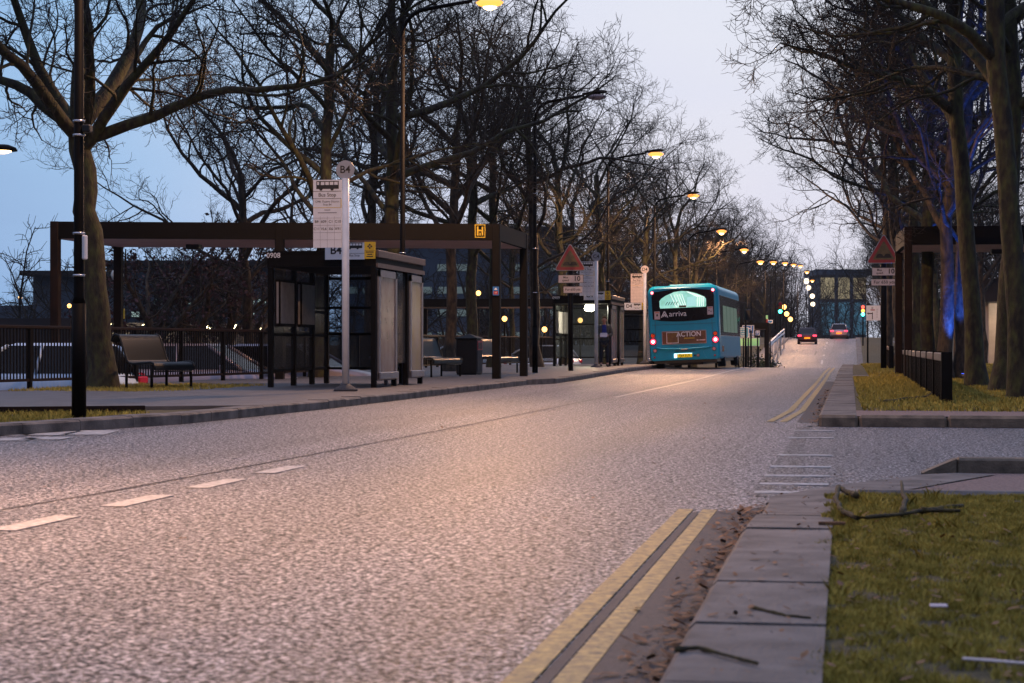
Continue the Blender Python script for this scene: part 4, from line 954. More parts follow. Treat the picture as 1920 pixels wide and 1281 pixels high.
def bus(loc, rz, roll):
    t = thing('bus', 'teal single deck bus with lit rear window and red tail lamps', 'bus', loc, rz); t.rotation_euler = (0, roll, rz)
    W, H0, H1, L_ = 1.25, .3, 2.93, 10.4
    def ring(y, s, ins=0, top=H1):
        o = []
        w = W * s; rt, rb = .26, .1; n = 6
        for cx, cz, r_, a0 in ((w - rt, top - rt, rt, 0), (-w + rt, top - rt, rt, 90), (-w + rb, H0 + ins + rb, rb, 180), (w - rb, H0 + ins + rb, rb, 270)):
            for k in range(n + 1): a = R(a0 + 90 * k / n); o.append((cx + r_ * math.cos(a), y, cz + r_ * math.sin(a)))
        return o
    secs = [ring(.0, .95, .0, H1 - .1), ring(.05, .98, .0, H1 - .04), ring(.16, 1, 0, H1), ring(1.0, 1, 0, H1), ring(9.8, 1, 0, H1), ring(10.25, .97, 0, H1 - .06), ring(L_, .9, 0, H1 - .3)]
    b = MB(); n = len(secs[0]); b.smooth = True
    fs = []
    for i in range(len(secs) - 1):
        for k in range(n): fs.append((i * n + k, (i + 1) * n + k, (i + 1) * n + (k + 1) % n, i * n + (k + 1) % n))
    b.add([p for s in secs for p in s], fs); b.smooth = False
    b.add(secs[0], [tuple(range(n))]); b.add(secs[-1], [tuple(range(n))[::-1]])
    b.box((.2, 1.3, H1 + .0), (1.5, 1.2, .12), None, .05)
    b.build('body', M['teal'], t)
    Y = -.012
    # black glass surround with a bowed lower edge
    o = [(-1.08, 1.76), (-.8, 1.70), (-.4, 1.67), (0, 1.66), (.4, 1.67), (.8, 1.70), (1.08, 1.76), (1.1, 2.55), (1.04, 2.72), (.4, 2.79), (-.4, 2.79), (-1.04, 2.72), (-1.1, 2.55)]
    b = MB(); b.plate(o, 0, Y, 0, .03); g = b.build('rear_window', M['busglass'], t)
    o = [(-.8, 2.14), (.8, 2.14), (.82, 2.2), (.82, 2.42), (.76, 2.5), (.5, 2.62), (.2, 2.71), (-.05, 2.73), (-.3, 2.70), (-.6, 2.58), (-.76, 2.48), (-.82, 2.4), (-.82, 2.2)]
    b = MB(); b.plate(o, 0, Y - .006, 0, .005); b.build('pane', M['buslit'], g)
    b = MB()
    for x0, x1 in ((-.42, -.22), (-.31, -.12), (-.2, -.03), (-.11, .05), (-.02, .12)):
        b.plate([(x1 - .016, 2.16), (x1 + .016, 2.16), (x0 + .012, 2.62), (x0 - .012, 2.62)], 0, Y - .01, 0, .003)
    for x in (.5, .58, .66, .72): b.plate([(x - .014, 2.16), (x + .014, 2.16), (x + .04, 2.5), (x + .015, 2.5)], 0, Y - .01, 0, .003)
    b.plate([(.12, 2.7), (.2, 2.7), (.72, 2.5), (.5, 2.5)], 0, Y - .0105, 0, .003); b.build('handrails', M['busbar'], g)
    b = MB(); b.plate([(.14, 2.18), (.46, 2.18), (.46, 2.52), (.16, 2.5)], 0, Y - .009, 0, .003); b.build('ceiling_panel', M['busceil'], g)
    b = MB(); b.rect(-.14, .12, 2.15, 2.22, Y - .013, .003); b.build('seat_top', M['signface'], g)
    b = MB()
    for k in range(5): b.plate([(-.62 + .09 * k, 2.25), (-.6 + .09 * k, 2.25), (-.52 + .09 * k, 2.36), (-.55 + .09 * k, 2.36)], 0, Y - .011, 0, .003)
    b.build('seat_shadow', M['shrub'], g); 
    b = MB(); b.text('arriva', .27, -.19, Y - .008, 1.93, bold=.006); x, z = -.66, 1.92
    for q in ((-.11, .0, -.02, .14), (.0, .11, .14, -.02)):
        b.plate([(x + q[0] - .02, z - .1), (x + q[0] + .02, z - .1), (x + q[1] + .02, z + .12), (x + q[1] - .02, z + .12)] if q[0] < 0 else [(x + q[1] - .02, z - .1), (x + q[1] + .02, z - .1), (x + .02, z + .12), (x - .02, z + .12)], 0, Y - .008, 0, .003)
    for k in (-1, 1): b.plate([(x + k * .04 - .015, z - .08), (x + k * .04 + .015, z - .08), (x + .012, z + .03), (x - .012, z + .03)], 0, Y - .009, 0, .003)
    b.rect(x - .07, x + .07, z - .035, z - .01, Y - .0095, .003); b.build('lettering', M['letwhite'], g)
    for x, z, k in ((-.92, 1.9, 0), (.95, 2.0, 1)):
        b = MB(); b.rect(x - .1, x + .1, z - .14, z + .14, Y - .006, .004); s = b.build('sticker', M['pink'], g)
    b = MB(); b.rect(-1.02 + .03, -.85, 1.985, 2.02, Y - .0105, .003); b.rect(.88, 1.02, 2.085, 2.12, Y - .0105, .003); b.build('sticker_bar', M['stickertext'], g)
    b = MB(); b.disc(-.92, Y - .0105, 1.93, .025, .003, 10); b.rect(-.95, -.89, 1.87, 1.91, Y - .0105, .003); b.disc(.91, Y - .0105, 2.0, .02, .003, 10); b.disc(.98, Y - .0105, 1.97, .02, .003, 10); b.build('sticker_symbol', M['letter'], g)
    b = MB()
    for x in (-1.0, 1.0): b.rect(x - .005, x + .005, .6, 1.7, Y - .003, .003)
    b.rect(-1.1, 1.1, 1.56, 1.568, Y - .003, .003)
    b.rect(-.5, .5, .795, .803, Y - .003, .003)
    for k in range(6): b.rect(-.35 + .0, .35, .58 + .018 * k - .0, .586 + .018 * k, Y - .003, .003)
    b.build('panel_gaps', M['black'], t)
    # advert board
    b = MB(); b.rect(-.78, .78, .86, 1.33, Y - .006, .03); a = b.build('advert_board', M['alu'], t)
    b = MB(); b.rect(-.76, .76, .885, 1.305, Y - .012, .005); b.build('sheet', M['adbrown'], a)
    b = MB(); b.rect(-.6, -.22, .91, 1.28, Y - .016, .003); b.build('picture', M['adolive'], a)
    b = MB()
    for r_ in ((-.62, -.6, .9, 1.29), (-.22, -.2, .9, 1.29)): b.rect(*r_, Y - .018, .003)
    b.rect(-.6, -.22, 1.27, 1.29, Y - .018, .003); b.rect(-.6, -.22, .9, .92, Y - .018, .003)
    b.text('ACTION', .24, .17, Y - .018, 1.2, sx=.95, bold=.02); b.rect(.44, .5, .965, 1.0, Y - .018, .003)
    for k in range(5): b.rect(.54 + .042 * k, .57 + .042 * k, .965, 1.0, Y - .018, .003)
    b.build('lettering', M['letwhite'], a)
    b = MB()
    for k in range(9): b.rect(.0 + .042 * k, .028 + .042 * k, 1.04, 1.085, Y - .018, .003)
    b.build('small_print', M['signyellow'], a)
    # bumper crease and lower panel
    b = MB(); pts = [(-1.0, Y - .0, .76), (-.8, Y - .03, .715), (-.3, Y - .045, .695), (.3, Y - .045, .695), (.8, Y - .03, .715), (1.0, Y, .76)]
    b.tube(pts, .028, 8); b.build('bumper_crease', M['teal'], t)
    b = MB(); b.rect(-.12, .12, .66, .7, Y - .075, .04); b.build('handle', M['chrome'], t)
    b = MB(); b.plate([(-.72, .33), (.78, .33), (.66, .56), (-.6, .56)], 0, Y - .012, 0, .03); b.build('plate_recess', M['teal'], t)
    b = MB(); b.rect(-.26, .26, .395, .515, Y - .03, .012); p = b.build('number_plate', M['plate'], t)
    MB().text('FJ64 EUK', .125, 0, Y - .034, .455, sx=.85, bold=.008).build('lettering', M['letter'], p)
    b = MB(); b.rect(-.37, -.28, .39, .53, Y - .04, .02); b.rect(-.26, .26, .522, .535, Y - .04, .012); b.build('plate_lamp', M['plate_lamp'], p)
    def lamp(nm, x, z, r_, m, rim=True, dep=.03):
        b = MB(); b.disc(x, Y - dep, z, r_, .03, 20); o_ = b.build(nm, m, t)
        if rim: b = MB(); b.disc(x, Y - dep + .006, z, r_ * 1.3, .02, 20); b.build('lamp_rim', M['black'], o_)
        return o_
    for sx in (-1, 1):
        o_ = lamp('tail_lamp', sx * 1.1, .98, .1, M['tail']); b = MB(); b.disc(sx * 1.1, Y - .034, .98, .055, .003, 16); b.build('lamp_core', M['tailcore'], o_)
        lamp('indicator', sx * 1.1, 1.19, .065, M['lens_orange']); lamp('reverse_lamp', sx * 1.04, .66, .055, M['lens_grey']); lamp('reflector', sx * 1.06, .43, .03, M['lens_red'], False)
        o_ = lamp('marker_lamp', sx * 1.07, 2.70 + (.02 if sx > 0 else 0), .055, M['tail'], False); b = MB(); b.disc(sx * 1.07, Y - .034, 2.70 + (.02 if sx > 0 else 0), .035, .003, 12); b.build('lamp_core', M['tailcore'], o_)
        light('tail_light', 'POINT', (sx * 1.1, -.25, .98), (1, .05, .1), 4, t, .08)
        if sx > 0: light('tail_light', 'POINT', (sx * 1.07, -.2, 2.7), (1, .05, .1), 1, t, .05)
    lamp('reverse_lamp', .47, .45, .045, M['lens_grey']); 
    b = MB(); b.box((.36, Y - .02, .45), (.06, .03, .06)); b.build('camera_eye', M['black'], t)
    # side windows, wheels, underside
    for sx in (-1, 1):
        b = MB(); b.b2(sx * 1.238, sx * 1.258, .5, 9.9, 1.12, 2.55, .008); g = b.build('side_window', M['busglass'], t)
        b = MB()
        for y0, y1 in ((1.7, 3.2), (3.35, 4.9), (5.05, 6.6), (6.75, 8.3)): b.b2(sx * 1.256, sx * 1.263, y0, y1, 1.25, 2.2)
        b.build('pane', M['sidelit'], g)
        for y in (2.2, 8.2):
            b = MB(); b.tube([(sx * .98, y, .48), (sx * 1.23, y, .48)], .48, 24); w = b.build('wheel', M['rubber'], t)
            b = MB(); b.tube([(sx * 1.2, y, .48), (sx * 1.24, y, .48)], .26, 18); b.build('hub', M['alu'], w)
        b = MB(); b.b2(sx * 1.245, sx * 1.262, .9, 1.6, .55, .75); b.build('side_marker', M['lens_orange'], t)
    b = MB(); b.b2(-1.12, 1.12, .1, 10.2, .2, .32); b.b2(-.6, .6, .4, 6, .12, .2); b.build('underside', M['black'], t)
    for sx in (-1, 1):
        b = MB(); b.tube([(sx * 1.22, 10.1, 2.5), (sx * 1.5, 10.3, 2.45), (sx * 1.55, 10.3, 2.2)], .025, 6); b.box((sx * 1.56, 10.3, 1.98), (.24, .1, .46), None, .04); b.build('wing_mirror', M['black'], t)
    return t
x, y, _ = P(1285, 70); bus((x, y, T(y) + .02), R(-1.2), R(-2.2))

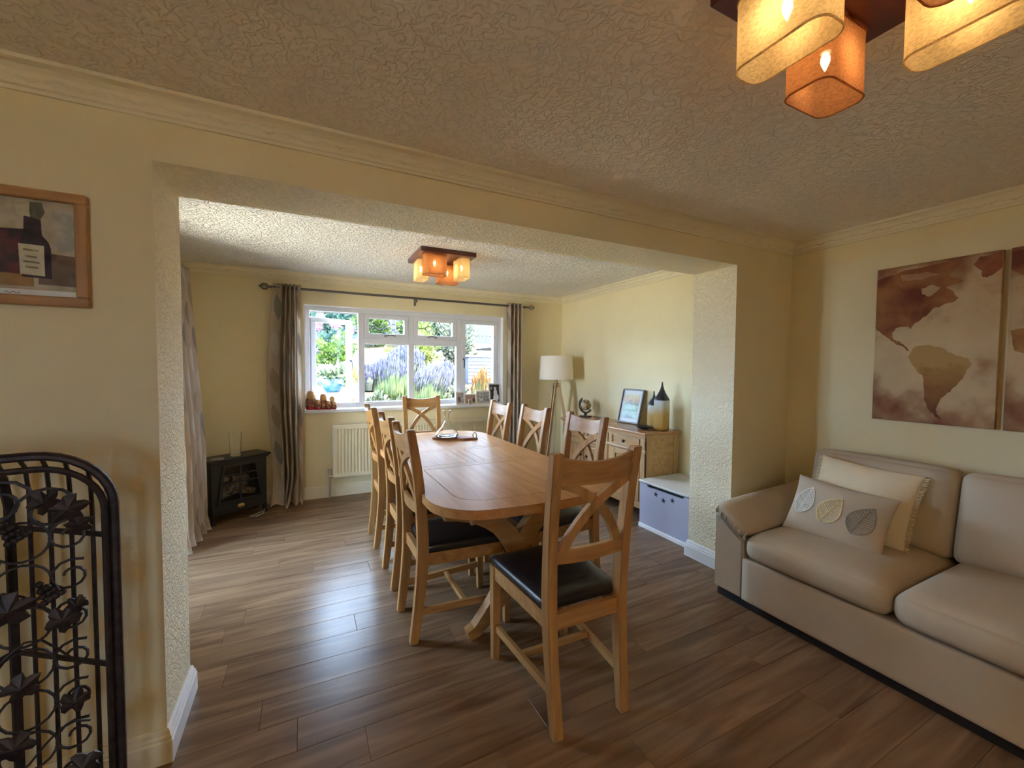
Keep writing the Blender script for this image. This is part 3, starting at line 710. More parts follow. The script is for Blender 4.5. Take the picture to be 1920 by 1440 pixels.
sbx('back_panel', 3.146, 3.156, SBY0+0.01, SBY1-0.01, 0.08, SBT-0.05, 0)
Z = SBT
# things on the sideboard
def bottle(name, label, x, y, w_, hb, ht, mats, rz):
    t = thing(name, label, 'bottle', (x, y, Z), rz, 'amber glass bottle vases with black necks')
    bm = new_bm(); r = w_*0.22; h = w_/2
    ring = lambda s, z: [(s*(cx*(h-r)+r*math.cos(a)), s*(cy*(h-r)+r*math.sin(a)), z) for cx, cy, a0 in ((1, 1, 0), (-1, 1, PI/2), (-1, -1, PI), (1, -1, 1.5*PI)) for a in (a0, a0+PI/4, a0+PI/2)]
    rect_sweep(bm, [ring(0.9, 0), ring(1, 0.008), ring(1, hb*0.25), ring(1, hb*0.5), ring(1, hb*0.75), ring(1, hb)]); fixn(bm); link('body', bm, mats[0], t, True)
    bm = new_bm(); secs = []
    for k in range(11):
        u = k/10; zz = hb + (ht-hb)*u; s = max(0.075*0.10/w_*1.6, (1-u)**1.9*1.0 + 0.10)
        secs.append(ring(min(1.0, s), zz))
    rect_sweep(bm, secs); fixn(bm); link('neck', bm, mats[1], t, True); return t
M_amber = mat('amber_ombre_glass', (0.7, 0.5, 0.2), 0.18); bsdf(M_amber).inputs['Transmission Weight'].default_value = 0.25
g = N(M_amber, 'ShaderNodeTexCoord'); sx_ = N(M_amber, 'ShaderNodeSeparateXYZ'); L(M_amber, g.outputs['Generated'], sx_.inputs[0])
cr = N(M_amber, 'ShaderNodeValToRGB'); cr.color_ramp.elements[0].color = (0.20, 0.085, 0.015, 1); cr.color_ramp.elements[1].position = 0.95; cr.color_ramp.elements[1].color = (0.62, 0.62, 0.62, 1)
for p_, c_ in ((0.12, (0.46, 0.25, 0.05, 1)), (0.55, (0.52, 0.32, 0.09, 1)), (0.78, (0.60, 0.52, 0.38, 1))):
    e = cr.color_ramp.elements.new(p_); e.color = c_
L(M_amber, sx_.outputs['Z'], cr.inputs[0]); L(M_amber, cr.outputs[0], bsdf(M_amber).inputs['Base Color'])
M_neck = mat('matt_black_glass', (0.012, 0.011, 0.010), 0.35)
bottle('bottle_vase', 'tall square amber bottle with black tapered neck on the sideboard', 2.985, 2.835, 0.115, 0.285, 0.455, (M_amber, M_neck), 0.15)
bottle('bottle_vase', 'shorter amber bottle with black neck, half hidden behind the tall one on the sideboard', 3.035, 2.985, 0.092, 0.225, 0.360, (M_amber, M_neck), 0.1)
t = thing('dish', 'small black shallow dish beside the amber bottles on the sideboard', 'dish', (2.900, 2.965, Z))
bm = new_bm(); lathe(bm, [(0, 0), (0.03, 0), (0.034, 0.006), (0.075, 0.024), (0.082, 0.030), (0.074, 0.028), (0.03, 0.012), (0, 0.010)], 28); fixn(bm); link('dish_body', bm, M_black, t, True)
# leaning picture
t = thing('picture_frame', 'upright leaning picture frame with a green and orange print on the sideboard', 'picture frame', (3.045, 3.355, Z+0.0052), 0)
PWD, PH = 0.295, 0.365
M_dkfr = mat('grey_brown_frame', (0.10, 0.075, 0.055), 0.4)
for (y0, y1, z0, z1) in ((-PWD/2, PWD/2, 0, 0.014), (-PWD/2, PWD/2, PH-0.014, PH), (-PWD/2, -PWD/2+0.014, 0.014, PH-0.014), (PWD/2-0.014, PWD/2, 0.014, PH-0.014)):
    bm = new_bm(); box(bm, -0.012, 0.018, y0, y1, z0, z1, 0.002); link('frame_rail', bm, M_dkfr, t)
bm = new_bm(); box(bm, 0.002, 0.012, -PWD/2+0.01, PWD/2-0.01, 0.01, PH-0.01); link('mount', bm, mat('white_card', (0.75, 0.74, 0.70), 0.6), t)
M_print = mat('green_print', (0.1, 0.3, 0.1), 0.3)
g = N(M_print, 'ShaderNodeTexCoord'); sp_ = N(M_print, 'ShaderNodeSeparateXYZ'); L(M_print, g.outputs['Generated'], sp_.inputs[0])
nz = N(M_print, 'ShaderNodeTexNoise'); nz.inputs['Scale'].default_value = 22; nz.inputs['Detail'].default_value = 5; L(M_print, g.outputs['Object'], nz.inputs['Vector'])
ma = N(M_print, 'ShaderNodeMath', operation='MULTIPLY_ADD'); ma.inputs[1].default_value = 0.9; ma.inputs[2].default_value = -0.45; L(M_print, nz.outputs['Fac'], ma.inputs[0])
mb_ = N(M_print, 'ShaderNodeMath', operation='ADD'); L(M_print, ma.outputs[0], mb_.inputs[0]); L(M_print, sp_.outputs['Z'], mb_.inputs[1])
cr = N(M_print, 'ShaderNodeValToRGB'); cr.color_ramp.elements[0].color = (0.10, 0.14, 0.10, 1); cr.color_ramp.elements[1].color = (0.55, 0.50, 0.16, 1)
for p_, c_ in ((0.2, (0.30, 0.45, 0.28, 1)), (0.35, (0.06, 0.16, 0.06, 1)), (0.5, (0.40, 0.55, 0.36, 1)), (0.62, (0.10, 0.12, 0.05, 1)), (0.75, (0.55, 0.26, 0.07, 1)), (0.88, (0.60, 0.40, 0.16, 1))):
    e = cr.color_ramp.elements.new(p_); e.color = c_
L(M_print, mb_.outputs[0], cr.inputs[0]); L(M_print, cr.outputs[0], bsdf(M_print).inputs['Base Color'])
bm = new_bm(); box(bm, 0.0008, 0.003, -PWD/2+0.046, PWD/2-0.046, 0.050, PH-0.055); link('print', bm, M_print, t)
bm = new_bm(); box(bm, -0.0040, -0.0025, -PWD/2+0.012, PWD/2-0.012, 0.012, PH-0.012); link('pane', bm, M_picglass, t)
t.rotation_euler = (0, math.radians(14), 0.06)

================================

### Written request
Across the material above, how many lines include the string "More"? Only the number is wanted.

### Correct result
2